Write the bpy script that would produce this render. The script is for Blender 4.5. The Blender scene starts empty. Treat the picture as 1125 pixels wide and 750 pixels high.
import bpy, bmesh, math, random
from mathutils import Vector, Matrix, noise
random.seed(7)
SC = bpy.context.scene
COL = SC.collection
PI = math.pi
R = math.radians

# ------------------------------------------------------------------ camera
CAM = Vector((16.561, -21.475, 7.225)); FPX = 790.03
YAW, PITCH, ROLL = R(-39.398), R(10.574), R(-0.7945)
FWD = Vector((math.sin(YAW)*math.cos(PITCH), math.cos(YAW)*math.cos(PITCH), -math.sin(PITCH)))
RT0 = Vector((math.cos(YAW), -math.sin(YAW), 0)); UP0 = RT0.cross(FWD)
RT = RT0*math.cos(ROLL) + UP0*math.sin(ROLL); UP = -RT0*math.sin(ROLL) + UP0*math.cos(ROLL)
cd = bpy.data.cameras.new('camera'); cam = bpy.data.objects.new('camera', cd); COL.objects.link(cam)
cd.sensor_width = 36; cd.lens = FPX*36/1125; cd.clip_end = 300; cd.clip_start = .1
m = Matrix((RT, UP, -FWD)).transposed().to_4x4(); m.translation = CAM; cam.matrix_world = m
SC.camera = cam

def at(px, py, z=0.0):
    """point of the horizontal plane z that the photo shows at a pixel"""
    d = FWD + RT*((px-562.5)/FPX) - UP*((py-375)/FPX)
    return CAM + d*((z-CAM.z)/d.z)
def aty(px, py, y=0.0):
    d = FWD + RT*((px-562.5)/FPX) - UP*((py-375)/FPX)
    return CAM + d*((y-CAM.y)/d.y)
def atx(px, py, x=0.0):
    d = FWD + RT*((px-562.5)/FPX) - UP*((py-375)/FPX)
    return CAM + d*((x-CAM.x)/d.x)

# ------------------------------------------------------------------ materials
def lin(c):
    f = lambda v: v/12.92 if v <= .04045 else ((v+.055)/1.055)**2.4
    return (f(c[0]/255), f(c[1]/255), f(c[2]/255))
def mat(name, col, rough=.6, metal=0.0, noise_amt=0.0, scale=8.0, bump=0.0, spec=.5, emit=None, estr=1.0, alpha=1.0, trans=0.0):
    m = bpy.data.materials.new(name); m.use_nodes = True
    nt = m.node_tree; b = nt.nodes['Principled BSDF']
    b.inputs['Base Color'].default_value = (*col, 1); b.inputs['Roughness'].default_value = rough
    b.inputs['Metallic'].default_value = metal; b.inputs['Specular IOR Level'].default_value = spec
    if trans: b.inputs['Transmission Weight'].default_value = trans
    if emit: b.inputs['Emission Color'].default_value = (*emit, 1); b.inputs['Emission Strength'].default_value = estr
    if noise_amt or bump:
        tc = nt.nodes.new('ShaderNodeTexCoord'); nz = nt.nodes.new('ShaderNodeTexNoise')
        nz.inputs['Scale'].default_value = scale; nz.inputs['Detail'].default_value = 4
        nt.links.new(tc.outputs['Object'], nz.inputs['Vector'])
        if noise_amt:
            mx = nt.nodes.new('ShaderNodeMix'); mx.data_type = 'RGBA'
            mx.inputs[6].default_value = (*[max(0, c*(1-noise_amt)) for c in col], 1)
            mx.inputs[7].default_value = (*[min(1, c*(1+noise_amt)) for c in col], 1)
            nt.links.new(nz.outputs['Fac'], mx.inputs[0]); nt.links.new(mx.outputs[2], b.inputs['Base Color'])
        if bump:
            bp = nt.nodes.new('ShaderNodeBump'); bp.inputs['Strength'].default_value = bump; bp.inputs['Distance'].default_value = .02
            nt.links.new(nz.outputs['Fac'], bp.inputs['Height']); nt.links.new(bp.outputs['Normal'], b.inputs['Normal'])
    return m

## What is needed
In the listing above, please print only the lines from the first one to the line where "R = math.radians" appears, exactly as written, both of those lines included.

## Finished task
Write the bpy script that would produce this render. The script is for Blender 4.5. The Blender scene starts empty. Treat the picture as 1125 pixels wide and 750 pixels high.
import bpy, bmesh, math, random
from mathutils import Vector, Matrix, noise
random.seed(7)
SC = bpy.context.scene
COL = SC.collection
PI = math.pi
R = math.radians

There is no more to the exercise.